— start of Given data —
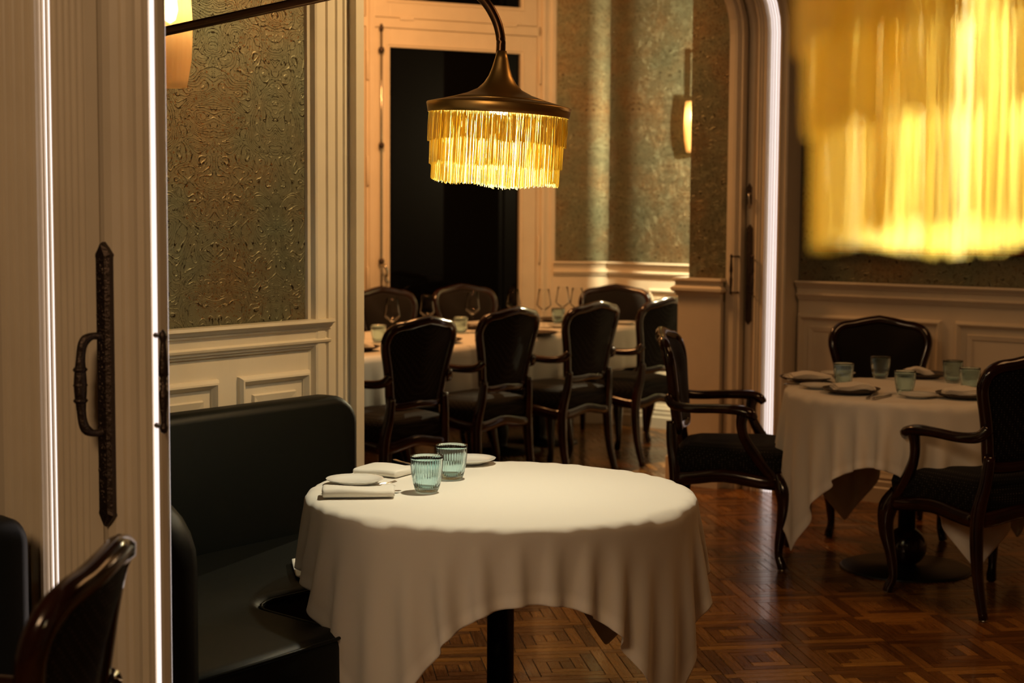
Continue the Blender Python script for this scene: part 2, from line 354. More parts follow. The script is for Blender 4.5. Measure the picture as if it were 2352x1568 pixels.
# W1 : left papered wall, room side +x, wall face x=-3.83
w1=S(MB().box2((-4.12,2.1,0),(-3.86,4.05,3.4)).build('wall_left','plaster'))
paper_wall('wallpaper',(-3.83,2.25),(-3.83,3.96),(1,0),1.0,3.4,.03,w1)
wainscot(w1,(-3.85,2.25,0),(-3.85,3.965,0),(1,0,0),.03,[(.66-.52,1.27-.02,.30,.952),(1.334,1.655,.30,.952)],ends=(0,.02))
# casing of the opening on the left wall : fluted
def plan_trim(name,pts,z0,z1,parent=None,material='paint',kind=True):
    o=MB().prism(pts,z0,z1).build(name,material,parent)
    if kind and parent is None: S(o)
    return o
cx=-3.83
prof=[(cx,3.902),(cx+.010,3.905),(cx+.014,3.914),(cx+.030,3.921),(cx+.034,3.928),(cx+.034,3.962),(cx+.028,3.966),(cx+.028,3.972),(cx+.036,3.976),(cx+.036,4.006),(cx+.030,4.010),(cx+.030,4.016),(cx+.038,4.020),(cx+.038,4.044),(cx+.045,4.048),(cx+.045,4.066),(cx-.28,4.066),(cx-.28,3.95)]
S(MB().prism(prof,0,3.4).build('trim_1','paint'))
d1=S(MB().box2((-4.09,4.068,.01),(-3.752,4.106,3.0)).build('door_1','paint'))
b=MB(); b.box2((-3.99,4.106,.86),(-3.955,4.112,1.44)); b.build('door_plate','iron',d1)
b=MB(); b.sweep(catmull([(-3.97,4.108,1.25),(-3.975,4.15,1.245),(-3.975,4.152,1.15),(-3.975,4.15,1.055),(-3.97,4.108,1.05)],5),[.007],8); b.build('door_handle','iron',d1)
# lintel above the wide opening
S(MB().box2((-4.12,4.05,2.95),(-3.86,7.7,3.4)).build('wall_lintel','plaster'))
# W3 : back wall, room side -y, face y=7.744
w3=S(MB().box2((-4.05,7.774,0),(2.3,8.0,3.4)).build('wall_back','plaster'))
paper_wall('wallpaper',(-3.99,7.744),(2.2,7.744),(0,-1),1.0,3.4,.03,w3)
pan=[(-3.99+3.99,-3.197+3.99,.30,.946)]+[(.861+k*.86,.861+k*.86+.79,.30,.946) for k in range(5)]
wainscot(w3,(-3.99,7.764,0),(2.2,7.764,0),(0,-1,0),.03,pan)
# mirror on the back wall
mir=empty('wall_mirror',(-3.90,7.744,1.27)); tag(mir,'large wall mirror in a beaded gilt frame above the panelling','mirror')
b=MB(); b.box2((.03,-.012,.03),(2.85,-.004,1.75)); b.build('mirror_glass','mirror',mir)
b=MB(); panel_frame(b,(0,0,0),(1,0,0),(0,-1,0),0,2.88,0,1.78,[(0,0),(.030,.002),(.034,.010),(.024,.016),(.020,.030),(.012,.036),(0,.036)]); b.build('gilt_frame','gilt',mir)
b=MB()
for k in range(150):
    x=.006+k*.0192; b.lathe([(0,-.0072),(.005,-.004),(.0062,0),(.005,.004),(0,.0072)],6,(x,-.033,.013))
bo=b.build('frame_beads','gilt',mir); bo['kind']='stuff'
# pier at the far side of the opening
pier=S(MB().box2((-4.575,7.63,0),(-4.33,7.95,3.4)).build('wall_pier','plaster'))
paper_wall('wallpaper',(-4.58,7.60),(-4.34,7.60),(0,-1),1.0,3.4,.03,pier)
b=MB(); b.box2((-4.63,7.572,0),(-4.365,7.66,1.05)); b.build('wainscot_board','paint',pier)
def wrap(mb,prof,xl,xr,yf,yb):
    P=[];k=len(prof)
    for (x,y,dx,dy) in((xl,yb,-1,0),(xl,yf,-1,-1),(xr,yf,1,-1),(xr,yb,1,0)):
        for pr,z in prof: P.append((x+dx*pr,y+dy*pr,z))
    F=[]
    for c in range(3):
        for i in range(k): F.append((c*k+i,(c+1)*k+i,(c+1)*k+(i+1)%k,c*k+(i+1)%k))
    F+=[tuple(range(k)),tuple(range(4*k-1,3*k-1,-1))]
    mb.add(P,F)
b=MB(); wrap(b,[(-.03,1.12),(.022,1.12),(.026,1.108),(.012,1.098),(.012,1.080),(.030,1.066),(.030,1.052),(.012,1.040),(.006,1.022),(-.03,1.018)],-4.63,-4.375,7.572,7.9); b.build('chair_rail','paint',pier)
b=MB(); wrap(b,[(-.03,0),(.040,0),(.040,.145),(.032,.155),(.028,.20),(.016,.222),(.014,.250),(0,.262),(-.03,.262)],-4.63,-4.385,7.572,7.9); b.build('plinth','paint',pier)
# far jamb of the wide opening, swept up into the arch. polygons in plan (x,y); bend moves -y with height
def arch_sweep(mb,poly,z1=2.40,rad=.42,steps=8):
    n=len(poly); rows=[]
    ar=sum(poly[i][0]*poly[(i+1)%n][1]-poly[(i+1)%n][0]*poly[i][1] for i in range(n))
    if ar<0: poly=poly[::-1]
    zs=[(0.0,0.0),(z1,0.0)]+[(z1+rad*math.sin(R(80)*k/steps),rad*(1-math.cos(R(80)*k/steps))) for k in range(1,steps+1)]
    P=[(x-.35*o_,y-o_,z) for z,o_ in zs for x,y in poly]
    F=[]
    for r_ in range(len(zs)-1):
        for i in range(n): F.append((r_*n+i,r_*n+(i+1)%n,(r_+1)*n+(i+1)%n,(r_+1)*n+i))
    F+=[tuple(range(n-1,-1,-1)),tuple(range((len(zs)-1)*n,len(zs)*n))]
    mb.add(P,F)
jamb=MB()
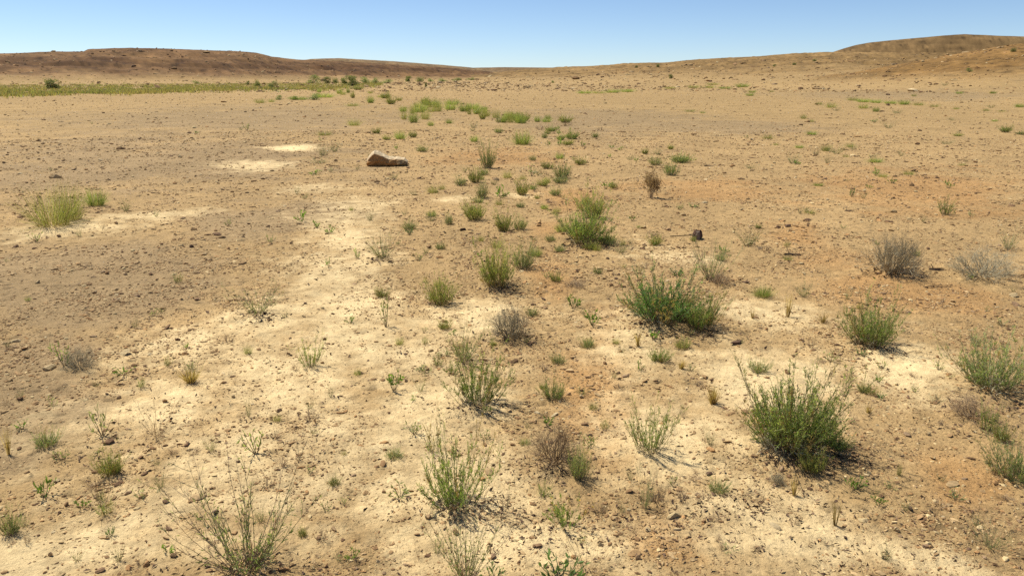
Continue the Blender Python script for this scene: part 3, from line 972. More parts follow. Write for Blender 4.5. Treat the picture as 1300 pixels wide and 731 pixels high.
plant('leafy_deep', 712, 745, 70, 46, 'dark green leaf rosette cut by the lower edge of the frame', 'dark green leaf rosette')
plant('leafy_deep', 628, 742, 45, 32, 'smaller dark green rosette beside thin leaning stalks', 'smaller dark rosette')
plant('wispy_pale', 590, 745, 110, 130, 'thin leaning bare stalks with yellow specks above the smaller dark rosette', None)
plant('wispy_dry', 745, 735, 120, 75, 'fine yellowish bare stems over the dark green leaf rosette', None)
plant('shrub_deep', 838, 410, 122, 74, 'broad dark green shrub wider than tall, with pale stalks in it', 'broad dark green shrub')
plant('shrub', 888, 418, 70, 52, 'lower green half shrub joined to the broad dark green shrub', 'lower green half shrub')
plant('shrub', 1105, 440, 84, 76, 'rounded upright green shrub with a long shadow on pale sand', 'rounded upright green shrub')
plant('wispy_pale', 903, 358, 70, 62, 'loose pale stalky shrub behind the broad dark green shrub', 'loose pale stalky shrub')
plant('twig_brown', 915, 362, 40, 20, 'low brown litter of twigs under the loose pale stalky shrub', None)
plant('grass_green', 968, 378, 44, 22, 'low flat clump of bright green blades beside straw stalks', 'low flat bright clump')
plant('twig_grey', 650, 432, 66, 54, 'see-through ball of grey twigs with a dark shadow on pale sand', 'ball of grey twigs')
plant('shrub_yel', 630, 365, 62, 66, 'bright green tapering shrub with thin pale stalks on top', 'bright tapering shrub')
plant('shrub_grey', 664, 342, 42, 40, 'paler bluish shrub leaning on the bright tapering shrub', None)
plant('shrub_yel', 560, 388, 52, 42, 'small green shrub with a reddish dry foot on pale sand', 'small red footed shrub')
plant('wispy_pale', 488, 330, 54, 42, 'pale wispy weed with a reddish litter at its foot', 'pale wispy weed with reddish litter')
plant('wispy_pale', 327, 402, 80, 52, 'sparse grey green weed with a tan foot on a sandy patch', 'sparse tan footed weed')
plant('leafy_grey', 490, 416, 22, 42, 'single thin sprig standing in bare pale sand', 'thin sprig in bare sand')
plant('leafy', 728, 392, 26, 24, 'bright green little sprig in front of a brown twig mat', None)
plant('leafy', 752, 414, 30, 22, 'yellow green sprig between the broad dark green shrub and a sprig', None)
plant('twig_grey', 1130, 348, 88, 60, 'dry rounded grey shrub with a black shadow under it', 'dry rounded grey shrub')
plant('twig_low', 1248, 353, 96, 50, 'dry flattened brown grey shrub leaning to one side', 'dry flattened shrub')
plant('wispy_pale', 950, 314, 40, 32, 'pale see-through grass weed near the dark charred stub', None)
plant('shrub', 743, 310, 76, 58, 'rounded deep green shrub with a paler clump behind it', 'rounded deep green shrub')
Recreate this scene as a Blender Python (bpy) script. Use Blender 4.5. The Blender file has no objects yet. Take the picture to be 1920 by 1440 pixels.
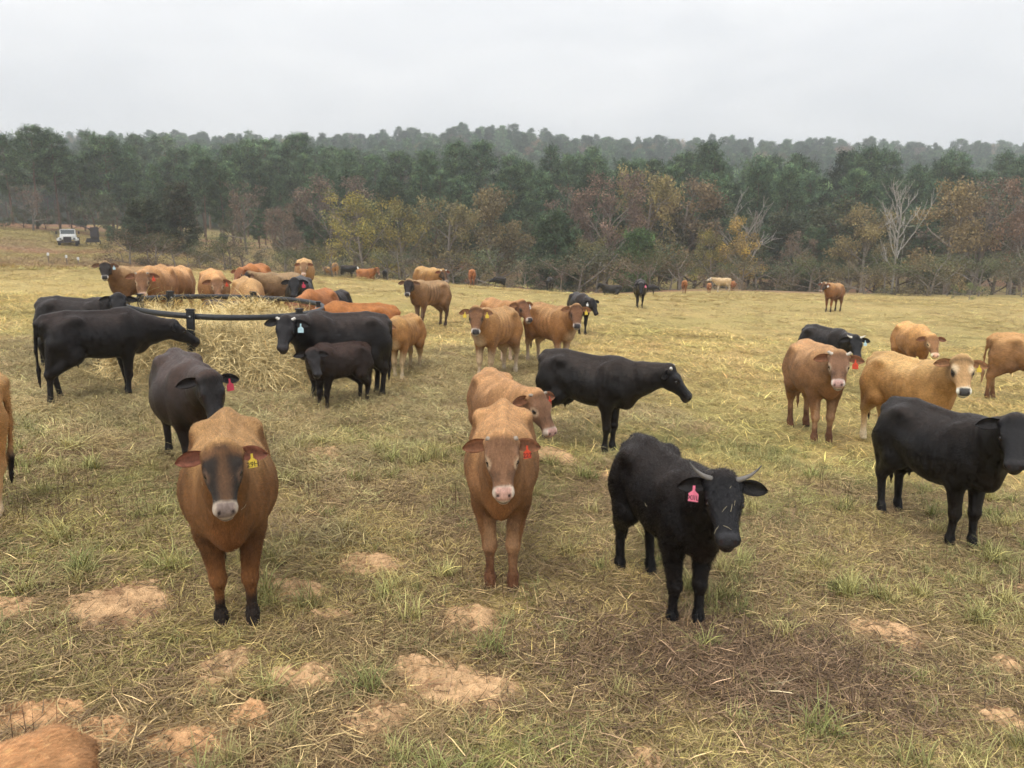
— end of Given data —
*Given problem:* Scan the material above. Extract every line in which the word "this" occurs.

*Task solution:*
Continue the Blender Python script for this scene: part 2, from line 354. More parts follow. The script is for Blender 4.5. Measure the picture as if it were 2352x1568 pixels.
Continue the Blender Python script for this scene: part 3, from line 972. More parts follow. Write for Blender 4.5. Treat the picture as 1300 pixels wide and 731 pixels high.
Recreate this scene as a Blender Python (bpy) script. Use Blender 4.5. The Blender file has no objects yet. Take the picture to be 1920 by 1440 pixels.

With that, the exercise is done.